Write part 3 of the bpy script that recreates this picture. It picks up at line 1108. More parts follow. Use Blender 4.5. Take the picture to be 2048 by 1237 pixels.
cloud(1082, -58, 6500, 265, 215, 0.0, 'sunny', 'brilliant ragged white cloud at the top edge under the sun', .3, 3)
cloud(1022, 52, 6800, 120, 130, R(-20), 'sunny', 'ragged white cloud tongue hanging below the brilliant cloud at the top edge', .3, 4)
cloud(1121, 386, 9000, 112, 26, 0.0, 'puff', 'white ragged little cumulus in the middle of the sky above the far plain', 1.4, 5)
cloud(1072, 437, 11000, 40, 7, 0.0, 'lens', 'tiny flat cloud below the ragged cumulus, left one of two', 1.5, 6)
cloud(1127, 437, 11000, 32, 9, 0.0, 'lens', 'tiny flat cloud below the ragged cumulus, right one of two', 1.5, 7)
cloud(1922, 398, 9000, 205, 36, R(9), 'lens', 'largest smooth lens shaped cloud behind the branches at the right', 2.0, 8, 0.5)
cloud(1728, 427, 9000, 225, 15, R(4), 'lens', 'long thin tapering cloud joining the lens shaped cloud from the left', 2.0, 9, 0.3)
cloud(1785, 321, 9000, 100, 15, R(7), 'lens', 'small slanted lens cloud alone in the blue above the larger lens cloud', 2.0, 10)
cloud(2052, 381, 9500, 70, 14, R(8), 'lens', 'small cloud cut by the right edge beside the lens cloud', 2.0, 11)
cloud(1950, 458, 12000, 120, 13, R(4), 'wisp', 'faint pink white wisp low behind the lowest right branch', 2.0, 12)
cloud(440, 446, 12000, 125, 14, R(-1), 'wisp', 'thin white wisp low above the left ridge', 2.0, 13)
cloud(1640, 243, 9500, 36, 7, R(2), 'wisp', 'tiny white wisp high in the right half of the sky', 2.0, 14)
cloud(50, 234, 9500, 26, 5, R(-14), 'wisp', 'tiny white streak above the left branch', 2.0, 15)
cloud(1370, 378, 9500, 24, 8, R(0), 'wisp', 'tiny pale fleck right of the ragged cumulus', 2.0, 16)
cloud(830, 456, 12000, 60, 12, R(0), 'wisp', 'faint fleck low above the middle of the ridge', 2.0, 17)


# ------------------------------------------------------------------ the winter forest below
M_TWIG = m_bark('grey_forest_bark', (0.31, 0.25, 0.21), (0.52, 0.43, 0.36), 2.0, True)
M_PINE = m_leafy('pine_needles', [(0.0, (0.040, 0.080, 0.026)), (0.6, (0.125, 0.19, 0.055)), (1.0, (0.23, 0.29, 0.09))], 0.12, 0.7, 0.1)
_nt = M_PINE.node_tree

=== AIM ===
Retype the material above, line by line, exactly.

=== TASK RESULT ===
Write part 3 of the bpy script that recreates this picture. It picks up at line 1108. More parts follow. Use Blender 4.5. Take the picture to be 2048 by 1237 pixels.
cloud(1082, -58, 6500, 265, 215, 0.0, 'sunny', 'brilliant ragged white cloud at the top edge under the sun', .3, 3)
cloud(1022, 52, 6800, 120, 130, R(-20), 'sunny', 'ragged white cloud tongue hanging below the brilliant cloud at the top edge', .3, 4)
cloud(1121, 386, 9000, 112, 26, 0.0, 'puff', 'white ragged little cumulus in the middle of the sky above the far plain', 1.4, 5)
cloud(1072, 437, 11000, 40, 7, 0.0, 'lens', 'tiny flat cloud below the ragged cumulus, left one of two', 1.5, 6)
cloud(1127, 437, 11000, 32, 9, 0.0, 'lens', 'tiny flat cloud below the ragged cumulus, right one of two', 1.5, 7)
cloud(1922, 398, 9000, 205, 36, R(9), 'lens', 'largest smooth lens shaped cloud behind the branches at the right', 2.0, 8, 0.5)
cloud(1728, 427, 9000, 225, 15, R(4), 'lens', 'long thin tapering cloud joining the lens shaped cloud from the left', 2.0, 9, 0.3)
cloud(1785, 321, 9000, 100, 15, R(7), 'lens', 'small slanted lens cloud alone in the blue above the larger lens cloud', 2.0, 10)
cloud(2052, 381, 9500, 70, 14, R(8), 'lens', 'small cloud cut by the right edge beside the lens cloud', 2.0, 11)
cloud(1950, 458, 12000, 120, 13, R(4), 'wisp', 'faint pink white wisp low behind the lowest right branch', 2.0, 12)
cloud(440, 446, 12000, 125, 14, R(-1), 'wisp', 'thin white wisp low above the left ridge', 2.0, 13)
cloud(1640, 243, 9500, 36, 7, R(2), 'wisp', 'tiny white wisp high in the right half of the sky', 2.0, 14)
cloud(50, 234, 9500, 26, 5, R(-14), 'wisp', 'tiny white streak above the left branch', 2.0, 15)
cloud(1370, 378, 9500, 24, 8, R(0), 'wisp', 'tiny pale fleck right of the ragged cumulus', 2.0, 16)
cloud(830, 456, 12000, 60, 12, R(0), 'wisp', 'faint fleck low above the middle of the ridge', 2.0, 17)


# ------------------------------------------------------------------ the winter forest below
M_TWIG = m_bark('grey_forest_bark', (0.31, 0.25, 0.21), (0.52, 0.43, 0.36), 2.0, True)
M_PINE = m_leafy('pine_needles', [(0.0, (0.040, 0.080, 0.026)), (0.6, (0.125, 0.19, 0.055)), (1.0, (0.23, 0.29, 0.09))], 0.12, 0.7, 0.1)
_nt = M_PINE.node_tree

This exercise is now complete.